**Short task**: Write out all the material exactly. Leave nothing out.

[Start of Given information]

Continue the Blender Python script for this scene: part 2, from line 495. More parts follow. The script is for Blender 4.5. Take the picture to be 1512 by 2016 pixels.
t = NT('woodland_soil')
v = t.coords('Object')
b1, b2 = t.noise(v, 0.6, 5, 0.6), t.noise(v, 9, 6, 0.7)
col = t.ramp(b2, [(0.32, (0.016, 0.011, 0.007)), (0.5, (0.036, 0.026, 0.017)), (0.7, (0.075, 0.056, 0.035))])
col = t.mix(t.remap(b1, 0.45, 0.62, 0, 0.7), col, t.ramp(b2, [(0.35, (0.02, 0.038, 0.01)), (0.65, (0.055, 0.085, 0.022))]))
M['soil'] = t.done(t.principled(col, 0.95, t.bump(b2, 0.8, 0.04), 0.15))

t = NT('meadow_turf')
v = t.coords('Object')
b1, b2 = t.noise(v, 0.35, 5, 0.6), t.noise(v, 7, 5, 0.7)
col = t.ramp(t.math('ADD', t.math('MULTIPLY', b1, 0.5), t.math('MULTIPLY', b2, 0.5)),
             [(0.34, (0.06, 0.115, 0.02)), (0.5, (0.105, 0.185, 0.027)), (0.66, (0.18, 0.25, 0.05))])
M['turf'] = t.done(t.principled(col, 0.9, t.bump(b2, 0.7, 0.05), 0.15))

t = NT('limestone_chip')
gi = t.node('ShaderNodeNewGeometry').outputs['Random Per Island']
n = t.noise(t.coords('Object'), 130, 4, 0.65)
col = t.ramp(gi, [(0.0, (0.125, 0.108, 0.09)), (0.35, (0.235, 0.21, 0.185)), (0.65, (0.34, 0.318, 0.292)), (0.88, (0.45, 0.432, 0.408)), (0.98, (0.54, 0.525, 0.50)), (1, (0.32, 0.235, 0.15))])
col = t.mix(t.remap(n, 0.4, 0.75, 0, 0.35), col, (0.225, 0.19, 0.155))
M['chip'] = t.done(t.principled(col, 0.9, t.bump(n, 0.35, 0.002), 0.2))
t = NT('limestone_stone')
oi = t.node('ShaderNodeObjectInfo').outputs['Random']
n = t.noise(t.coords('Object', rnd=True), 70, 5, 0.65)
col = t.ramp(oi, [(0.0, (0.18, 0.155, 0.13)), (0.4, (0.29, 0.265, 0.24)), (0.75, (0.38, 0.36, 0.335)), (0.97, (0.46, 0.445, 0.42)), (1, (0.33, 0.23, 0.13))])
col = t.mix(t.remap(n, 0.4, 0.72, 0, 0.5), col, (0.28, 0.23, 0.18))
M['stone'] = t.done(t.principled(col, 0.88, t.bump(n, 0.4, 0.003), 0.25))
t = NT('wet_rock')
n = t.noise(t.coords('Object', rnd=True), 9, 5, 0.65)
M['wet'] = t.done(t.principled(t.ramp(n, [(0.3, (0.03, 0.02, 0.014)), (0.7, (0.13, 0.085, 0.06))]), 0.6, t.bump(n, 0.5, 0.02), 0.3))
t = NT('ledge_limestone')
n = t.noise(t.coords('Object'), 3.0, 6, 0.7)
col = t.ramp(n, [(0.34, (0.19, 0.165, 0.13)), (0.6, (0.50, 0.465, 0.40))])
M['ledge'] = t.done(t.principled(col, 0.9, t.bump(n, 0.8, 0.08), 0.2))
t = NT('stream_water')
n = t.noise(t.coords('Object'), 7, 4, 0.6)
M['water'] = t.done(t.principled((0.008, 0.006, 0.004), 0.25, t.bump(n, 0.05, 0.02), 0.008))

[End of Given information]

**Exercise answer**:
Continue the Blender Python script for this scene: part 2, from line 495. More parts follow. The script is for Blender 4.5. Take the picture to be 1512 by 2016 pixels.
t = NT('woodland_soil')
v = t.coords('Object')
b1, b2 = t.noise(v, 0.6, 5, 0.6), t.noise(v, 9, 6, 0.7)
col = t.ramp(b2, [(0.32, (0.016, 0.011, 0.007)), (0.5, (0.036, 0.026, 0.017)), (0.7, (0.075, 0.056, 0.035))])
col = t.mix(t.remap(b1, 0.45, 0.62, 0, 0.7), col, t.ramp(b2, [(0.35, (0.02, 0.038, 0.01)), (0.65, (0.055, 0.085, 0.022))]))
M['soil'] = t.done(t.principled(col, 0.95, t.bump(b2, 0.8, 0.04), 0.15))

t = NT('meadow_turf')
v = t.coords('Object')
b1, b2 = t.noise(v, 0.35, 5, 0.6), t.noise(v, 7, 5, 0.7)
col = t.ramp(t.math('ADD', t.math('MULTIPLY', b1, 0.5), t.math('MULTIPLY', b2, 0.5)),
             [(0.34, (0.06, 0.115, 0.02)), (0.5, (0.105, 0.185, 0.027)), (0.66, (0.18, 0.25, 0.05))])
M['turf'] = t.done(t.principled(col, 0.9, t.bump(b2, 0.7, 0.05), 0.15))

t = NT('limestone_chip')
gi = t.node('ShaderNodeNewGeometry').outputs['Random Per Island']
n = t.noise(t.coords('Object'), 130, 4, 0.65)
col = t.ramp(gi, [(0.0, (0.125, 0.108, 0.09)), (0.35, (0.235, 0.21, 0.185)), (0.65, (0.34, 0.318, 0.292)), (0.88, (0.45, 0.432, 0.408)), (0.98, (0.54, 0.525, 0.50)), (1, (0.32, 0.235, 0.15))])
col = t.mix(t.remap(n, 0.4, 0.75, 0, 0.35), col, (0.225, 0.19, 0.155))
M['chip'] = t.done(t.principled(col, 0.9, t.bump(n, 0.35, 0.002), 0.2))
t = NT('limestone_stone')
oi = t.node('ShaderNodeObjectInfo').outputs['Random']
n = t.noise(t.coords('Object', rnd=True), 70, 5, 0.65)
col = t.ramp(oi, [(0.0, (0.18, 0.155, 0.13)), (0.4, (0.29, 0.265, 0.24)), (0.75, (0.38, 0.36, 0.335)), (0.97, (0.46, 0.445, 0.42)), (1, (0.33, 0.23, 0.13))])
col = t.mix(t.remap(n, 0.4, 0.72, 0, 0.5), col, (0.28, 0.23, 0.18))
M['stone'] = t.done(t.principled(col, 0.88, t.bump(n, 0.4, 0.003), 0.25))
t = NT('wet_rock')
n = t.noise(t.coords('Object', rnd=True), 9, 5, 0.65)
M['wet'] = t.done(t.principled(t.ramp(n, [(0.3, (0.03, 0.02, 0.014)), (0.7, (0.13, 0.085, 0.06))]), 0.6, t.bump(n, 0.5, 0.02), 0.3))
t = NT('ledge_limestone')
n = t.noise(t.coords('Object'), 3.0, 6, 0.7)
col = t.ramp(n, [(0.34, (0.19, 0.165, 0.13)), (0.6, (0.50, 0.465, 0.40))])
M['ledge'] = t.done(t.principled(col, 0.9, t.bump(n, 0.8, 0.08), 0.2))
t = NT('stream_water')
n = t.noise(t.coords('Object'), 7, 4, 0.6)
M['water'] = t.done(t.principled((0.008, 0.006, 0.004), 0.25, t.bump(n, 0.05, 0.02), 0.008))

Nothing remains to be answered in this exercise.